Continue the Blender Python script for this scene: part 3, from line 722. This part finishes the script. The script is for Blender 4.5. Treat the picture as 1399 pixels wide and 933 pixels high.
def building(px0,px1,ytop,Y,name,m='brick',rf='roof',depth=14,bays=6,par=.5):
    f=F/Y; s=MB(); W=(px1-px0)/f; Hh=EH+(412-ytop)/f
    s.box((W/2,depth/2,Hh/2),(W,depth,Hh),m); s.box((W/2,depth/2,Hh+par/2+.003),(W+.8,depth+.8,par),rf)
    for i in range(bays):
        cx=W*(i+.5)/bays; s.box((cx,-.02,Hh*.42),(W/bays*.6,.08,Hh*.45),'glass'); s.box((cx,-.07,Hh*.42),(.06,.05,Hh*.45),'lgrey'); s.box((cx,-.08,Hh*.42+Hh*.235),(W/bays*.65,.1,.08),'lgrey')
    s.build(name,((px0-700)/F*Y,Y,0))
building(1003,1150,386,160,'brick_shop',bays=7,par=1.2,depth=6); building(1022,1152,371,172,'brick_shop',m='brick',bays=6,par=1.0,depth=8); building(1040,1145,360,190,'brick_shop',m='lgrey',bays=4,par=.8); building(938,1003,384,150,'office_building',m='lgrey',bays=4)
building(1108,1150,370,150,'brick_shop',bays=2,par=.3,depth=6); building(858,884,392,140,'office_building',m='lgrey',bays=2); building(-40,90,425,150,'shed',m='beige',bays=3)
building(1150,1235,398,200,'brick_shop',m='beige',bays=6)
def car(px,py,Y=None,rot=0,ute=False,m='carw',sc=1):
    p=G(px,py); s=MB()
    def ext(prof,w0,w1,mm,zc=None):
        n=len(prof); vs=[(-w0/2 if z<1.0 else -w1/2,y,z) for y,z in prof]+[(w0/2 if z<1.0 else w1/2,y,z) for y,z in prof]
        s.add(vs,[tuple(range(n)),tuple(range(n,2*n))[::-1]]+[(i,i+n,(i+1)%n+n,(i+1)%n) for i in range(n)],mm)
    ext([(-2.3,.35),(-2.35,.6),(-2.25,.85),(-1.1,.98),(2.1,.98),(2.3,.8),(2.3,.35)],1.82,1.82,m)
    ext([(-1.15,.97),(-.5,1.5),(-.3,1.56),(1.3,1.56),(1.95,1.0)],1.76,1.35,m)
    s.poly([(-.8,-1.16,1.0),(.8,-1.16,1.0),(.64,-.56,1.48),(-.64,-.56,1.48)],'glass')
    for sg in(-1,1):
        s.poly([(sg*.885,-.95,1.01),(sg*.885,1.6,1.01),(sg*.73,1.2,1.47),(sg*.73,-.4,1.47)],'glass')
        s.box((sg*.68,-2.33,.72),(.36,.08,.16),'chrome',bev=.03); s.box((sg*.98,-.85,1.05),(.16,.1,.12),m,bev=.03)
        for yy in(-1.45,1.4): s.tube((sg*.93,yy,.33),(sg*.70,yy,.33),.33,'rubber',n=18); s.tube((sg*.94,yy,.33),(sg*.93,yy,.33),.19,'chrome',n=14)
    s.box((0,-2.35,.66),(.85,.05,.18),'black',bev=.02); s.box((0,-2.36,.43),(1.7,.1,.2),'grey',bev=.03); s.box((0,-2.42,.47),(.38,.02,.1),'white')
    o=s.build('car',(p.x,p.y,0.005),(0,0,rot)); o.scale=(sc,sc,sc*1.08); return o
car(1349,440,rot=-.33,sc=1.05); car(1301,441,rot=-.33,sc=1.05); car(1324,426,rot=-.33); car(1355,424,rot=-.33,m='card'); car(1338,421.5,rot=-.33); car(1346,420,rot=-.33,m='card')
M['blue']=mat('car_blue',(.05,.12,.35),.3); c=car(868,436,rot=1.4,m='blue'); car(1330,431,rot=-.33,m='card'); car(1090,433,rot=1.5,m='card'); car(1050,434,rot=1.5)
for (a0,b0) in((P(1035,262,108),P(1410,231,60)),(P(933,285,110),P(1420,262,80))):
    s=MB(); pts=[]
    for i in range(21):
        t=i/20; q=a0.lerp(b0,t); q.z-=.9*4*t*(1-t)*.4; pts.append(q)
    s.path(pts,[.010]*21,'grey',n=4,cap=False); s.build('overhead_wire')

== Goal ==
Write out the listing once more, matching it exactly.

== Output for this exercise ==
Continue the Blender Python script for this scene: part 3, from line 722. This part finishes the script. The script is for Blender 4.5. Treat the picture as 1399 pixels wide and 933 pixels high.
def building(px0,px1,ytop,Y,name,m='brick',rf='roof',depth=14,bays=6,par=.5):
    f=F/Y; s=MB(); W=(px1-px0)/f; Hh=EH+(412-ytop)/f
    s.box((W/2,depth/2,Hh/2),(W,depth,Hh),m); s.box((W/2,depth/2,Hh+par/2+.003),(W+.8,depth+.8,par),rf)
    for i in range(bays):
        cx=W*(i+.5)/bays; s.box((cx,-.02,Hh*.42),(W/bays*.6,.08,Hh*.45),'glass'); s.box((cx,-.07,Hh*.42),(.06,.05,Hh*.45),'lgrey'); s.box((cx,-.08,Hh*.42+Hh*.235),(W/bays*.65,.1,.08),'lgrey')
    s.build(name,((px0-700)/F*Y,Y,0))
building(1003,1150,386,160,'brick_shop',bays=7,par=1.2,depth=6); building(1022,1152,371,172,'brick_shop',m='brick',bays=6,par=1.0,depth=8); building(1040,1145,360,190,'brick_shop',m='lgrey',bays=4,par=.8); building(938,1003,384,150,'office_building',m='lgrey',bays=4)
building(1108,1150,370,150,'brick_shop',bays=2,par=.3,depth=6); building(858,884,392,140,'office_building',m='lgrey',bays=2); building(-40,90,425,150,'shed',m='beige',bays=3)
building(1150,1235,398,200,'brick_shop',m='beige',bays=6)
def car(px,py,Y=None,rot=0,ute=False,m='carw',sc=1):
    p=G(px,py); s=MB()
    def ext(prof,w0,w1,mm,zc=None):
        n=len(prof); vs=[(-w0/2 if z<1.0 else -w1/2,y,z) for y,z in prof]+[(w0/2 if z<1.0 else w1/2,y,z) for y,z in prof]
        s.add(vs,[tuple(range(n)),tuple(range(n,2*n))[::-1]]+[(i,i+n,(i+1)%n+n,(i+1)%n) for i in range(n)],mm)
    ext([(-2.3,.35),(-2.35,.6),(-2.25,.85),(-1.1,.98),(2.1,.98),(2.3,.8),(2.3,.35)],1.82,1.82,m)
    ext([(-1.15,.97),(-.5,1.5),(-.3,1.56),(1.3,1.56),(1.95,1.0)],1.76,1.35,m)
    s.poly([(-.8,-1.16,1.0),(.8,-1.16,1.0),(.64,-.56,1.48),(-.64,-.56,1.48)],'glass')
    for sg in(-1,1):
        s.poly([(sg*.885,-.95,1.01),(sg*.885,1.6,1.01),(sg*.73,1.2,1.47),(sg*.73,-.4,1.47)],'glass')
        s.box((sg*.68,-2.33,.72),(.36,.08,.16),'chrome',bev=.03); s.box((sg*.98,-.85,1.05),(.16,.1,.12),m,bev=.03)
        for yy in(-1.45,1.4): s.tube((sg*.93,yy,.33),(sg*.70,yy,.33),.33,'rubber',n=18); s.tube((sg*.94,yy,.33),(sg*.93,yy,.33),.19,'chrome',n=14)
    s.box((0,-2.35,.66),(.85,.05,.18),'black',bev=.02); s.box((0,-2.36,.43),(1.7,.1,.2),'grey',bev=.03); s.box((0,-2.42,.47),(.38,.02,.1),'white')
    o=s.build('car',(p.x,p.y,0.005),(0,0,rot)); o.scale=(sc,sc,sc*1.08); return o
car(1349,440,rot=-.33,sc=1.05); car(1301,441,rot=-.33,sc=1.05); car(1324,426,rot=-.33); car(1355,424,rot=-.33,m='card'); car(1338,421.5,rot=-.33); car(1346,420,rot=-.33,m='card')
M['blue']=mat('car_blue',(.05,.12,.35),.3); c=car(868,436,rot=1.4,m='blue'); car(1330,431,rot=-.33,m='card'); car(1090,433,rot=1.5,m='card'); car(1050,434,rot=1.5)
for (a0,b0) in((P(1035,262,108),P(1410,231,60)),(P(933,285,110),P(1420,262,80))):
    s=MB(); pts=[]
    for i in range(21):
        t=i/20; q=a0.lerp(b0,t); q.z-=.9*4*t*(1-t)*.4; pts.append(q)
    s.path(pts,[.010]*21,'grey',n=4,cap=False); s.build('overhead_wire')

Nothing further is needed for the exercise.